EXERCISE TASK
Extract each line of the data and write it out again exactly.

================

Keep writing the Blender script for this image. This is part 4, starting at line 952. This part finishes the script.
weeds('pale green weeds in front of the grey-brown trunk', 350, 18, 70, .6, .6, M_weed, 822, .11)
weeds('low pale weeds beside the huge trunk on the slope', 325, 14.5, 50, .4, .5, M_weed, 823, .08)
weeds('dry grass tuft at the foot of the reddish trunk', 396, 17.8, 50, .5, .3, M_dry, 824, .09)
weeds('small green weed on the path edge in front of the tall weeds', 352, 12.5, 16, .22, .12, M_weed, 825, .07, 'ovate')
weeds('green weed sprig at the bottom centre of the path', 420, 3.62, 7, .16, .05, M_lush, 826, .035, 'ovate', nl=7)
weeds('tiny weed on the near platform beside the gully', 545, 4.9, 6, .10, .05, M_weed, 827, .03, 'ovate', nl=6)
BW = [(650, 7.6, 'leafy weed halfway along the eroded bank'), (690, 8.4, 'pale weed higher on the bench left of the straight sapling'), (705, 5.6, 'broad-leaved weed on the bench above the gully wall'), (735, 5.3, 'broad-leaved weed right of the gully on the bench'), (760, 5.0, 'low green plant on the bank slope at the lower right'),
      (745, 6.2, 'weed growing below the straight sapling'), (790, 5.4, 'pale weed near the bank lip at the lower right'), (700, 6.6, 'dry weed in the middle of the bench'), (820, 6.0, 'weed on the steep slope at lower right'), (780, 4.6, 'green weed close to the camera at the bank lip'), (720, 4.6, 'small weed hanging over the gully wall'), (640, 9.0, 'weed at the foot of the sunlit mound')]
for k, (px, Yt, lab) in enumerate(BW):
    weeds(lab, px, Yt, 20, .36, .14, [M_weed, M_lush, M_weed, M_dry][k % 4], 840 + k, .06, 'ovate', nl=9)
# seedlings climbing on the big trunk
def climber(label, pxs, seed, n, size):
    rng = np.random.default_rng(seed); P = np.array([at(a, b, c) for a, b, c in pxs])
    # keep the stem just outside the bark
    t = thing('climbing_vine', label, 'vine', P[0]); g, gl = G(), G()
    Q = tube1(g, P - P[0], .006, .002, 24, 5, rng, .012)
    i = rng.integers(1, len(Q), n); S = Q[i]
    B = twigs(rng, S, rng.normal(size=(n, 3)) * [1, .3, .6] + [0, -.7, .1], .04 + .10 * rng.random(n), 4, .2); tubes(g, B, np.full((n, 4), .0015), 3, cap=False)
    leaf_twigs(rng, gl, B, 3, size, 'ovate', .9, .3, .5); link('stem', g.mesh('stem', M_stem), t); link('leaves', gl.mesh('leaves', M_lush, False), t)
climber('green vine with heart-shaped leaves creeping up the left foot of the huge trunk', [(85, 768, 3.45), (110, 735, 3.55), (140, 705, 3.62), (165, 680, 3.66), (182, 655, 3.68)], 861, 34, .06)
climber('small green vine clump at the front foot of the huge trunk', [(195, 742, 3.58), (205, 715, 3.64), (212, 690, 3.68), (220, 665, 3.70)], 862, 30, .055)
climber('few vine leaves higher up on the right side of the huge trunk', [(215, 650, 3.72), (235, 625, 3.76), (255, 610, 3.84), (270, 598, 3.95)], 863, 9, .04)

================

SOLVED EXERCISE
Keep writing the Blender script for this image. This is part 4, starting at line 952. This part finishes the script.
weeds('pale green weeds in front of the grey-brown trunk', 350, 18, 70, .6, .6, M_weed, 822, .11)
weeds('low pale weeds beside the huge trunk on the slope', 325, 14.5, 50, .4, .5, M_weed, 823, .08)
weeds('dry grass tuft at the foot of the reddish trunk', 396, 17.8, 50, .5, .3, M_dry, 824, .09)
weeds('small green weed on the path edge in front of the tall weeds', 352, 12.5, 16, .22, .12, M_weed, 825, .07, 'ovate')
weeds('green weed sprig at the bottom centre of the path', 420, 3.62, 7, .16, .05, M_lush, 826, .035, 'ovate', nl=7)
weeds('tiny weed on the near platform beside the gully', 545, 4.9, 6, .10, .05, M_weed, 827, .03, 'ovate', nl=6)
BW = [(650, 7.6, 'leafy weed halfway along the eroded bank'), (690, 8.4, 'pale weed higher on the bench left of the straight sapling'), (705, 5.6, 'broad-leaved weed on the bench above the gully wall'), (735, 5.3, 'broad-leaved weed right of the gully on the bench'), (760, 5.0, 'low green plant on the bank slope at the lower right'),
      (745, 6.2, 'weed growing below the straight sapling'), (790, 5.4, 'pale weed near the bank lip at the lower right'), (700, 6.6, 'dry weed in the middle of the bench'), (820, 6.0, 'weed on the steep slope at lower right'), (780, 4.6, 'green weed close to the camera at the bank lip'), (720, 4.6, 'small weed hanging over the gully wall'), (640, 9.0, 'weed at the foot of the sunlit mound')]
for k, (px, Yt, lab) in enumerate(BW):
    weeds(lab, px, Yt, 20, .36, .14, [M_weed, M_lush, M_weed, M_dry][k % 4], 840 + k, .06, 'ovate', nl=9)
# seedlings climbing on the big trunk
def climber(label, pxs, seed, n, size):
    rng = np.random.default_rng(seed); P = np.array([at(a, b, c) for a, b, c in pxs])
    # keep the stem just outside the bark
    t = thing('climbing_vine', label, 'vine', P[0]); g, gl = G(), G()
    Q = tube1(g, P - P[0], .006, .002, 24, 5, rng, .012)
    i = rng.integers(1, len(Q), n); S = Q[i]
    B = twigs(rng, S, rng.normal(size=(n, 3)) * [1, .3, .6] + [0, -.7, .1], .04 + .10 * rng.random(n), 4, .2); tubes(g, B, np.full((n, 4), .0015), 3, cap=False)
    leaf_twigs(rng, gl, B, 3, size, 'ovate', .9, .3, .5); link('stem', g.mesh('stem', M_stem), t); link('leaves', gl.mesh('leaves', M_lush, False), t)
climber('green vine with heart-shaped leaves creeping up the left foot of the huge trunk', [(85, 768, 3.45), (110, 735, 3.55), (140, 705, 3.62), (165, 680, 3.66), (182, 655, 3.68)], 861, 34, .06)
climber('small green vine clump at the front foot of the huge trunk', [(195, 742, 3.58), (205, 715, 3.64), (212, 690, 3.68), (220, 665, 3.70)], 862, 30, .055)
climber('few vine leaves higher up on the right side of the huge trunk', [(215, 650, 3.72), (235, 625, 3.76), (255, 610, 3.84), (270, 598, 3.95)], 863, 9, .04)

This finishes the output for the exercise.